__Direction__:
Tally how many lines include "picture". The number is the whole answer.

—————

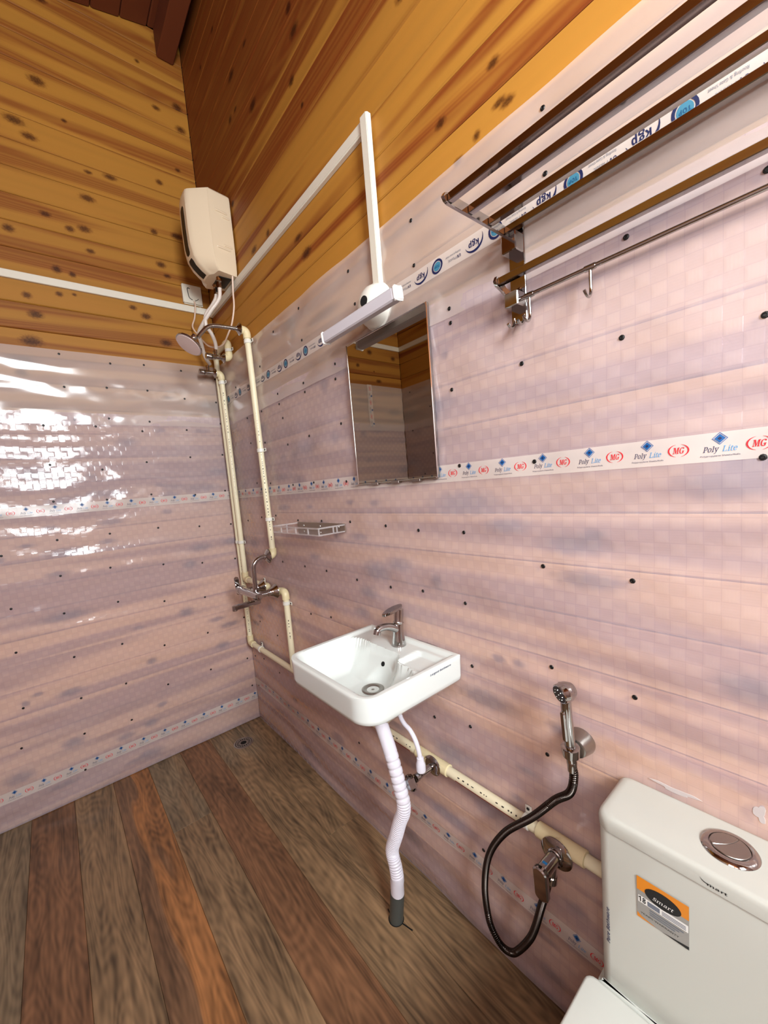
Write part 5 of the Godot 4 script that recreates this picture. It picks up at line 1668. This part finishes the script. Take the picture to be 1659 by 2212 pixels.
func _ready() -> void:
	# ---------------- camera
	var cam := Camera3D.new()
	cam.name = "camera"
	add_child(cam)
	var f := 858.592
	cam.projection = Camera3D.PROJECTION_FRUSTUM
	cam.near = 0.05
	cam.far = 50.0
	cam.size = 0.05 * 2212.0 / f
	cam.frustum_offset = Vector2(829.5 - 798.455, 1136.013 - 1106.0) * 0.05 / f
	cam.transform = Transform3D(Basis(Vector3(0.627011, -0.086269, -0.774219), Vector3(-0.025722, 0.991015, -0.131257), Vector3(0.778586, 0.102214, 0.619158)), Vector3(2.3794, 1.4, 0.8709))
	cam.current = true
	# ---------------- sky, exposure
	var env := Environment.new()
	env.background_mode = Environment.BG_SKY
	var sky := Sky.new()
	sky.sky_material = PhysicalSkyMaterial.new()
	env.sky = sky
	env.tonemap_mode = Environment.TONE_MAPPER_LINEAR
	env.tonemap_exposure = 1.0
	env.sdfgi_enabled = true
	env.ssao_enabled = true
	env.ssil_enabled = true
	var we := WorldEnvironment.new()
	we.name = "environment"
	we.environment = env
	add_child(we)
	# ---------------- daylight through the two frosted windows, both out of the picture
	for w in [["window_light", Vector3(ROOM_X - 0.012, (WIN_Y0 + WIN_Y1) / 2, (WIN_Z0 + WIN_Z1) / 2), PI / 2, WIN_Z1 - WIN_Z0, WIN_Y1 - WIN_Y0, 9.0], ["window_light_second", Vector3((WIN2_X0 + WIN2_X1) / 2, (WIN2_Y0 + WIN2_Y1) / 2, ROOM_Z - 0.012), 0.0, WIN2_X1 - WIN2_X0, WIN2_Y1 - WIN2_Y0, 1.05]]:
		var al := AreaLight3D.new()
		al.name = w[0]
		al.area_size = Vector2(w[3] - 0.08, w[4] - 0.08)
		al.position = w[1]
		al.rotation = Vector3(0, w[2], 0)
		al.light_color = Color(0.955, 0.985, 1.0)
		al.light_energy = w[5]
		al.area_range = 12.0
		al.area_attenuation = 2.0
		al.shadow_enabled = true
		add_child(al)

	materials()
	room()
	trunking()
	heater()
	pipes()
	shower()
	mixer()
	rack()
	mirror()
	lamp()
	shelf()
	basin()
	wastes()
	toilet()
	drain()
	sealant()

—————

__Solution for this exercise__:
2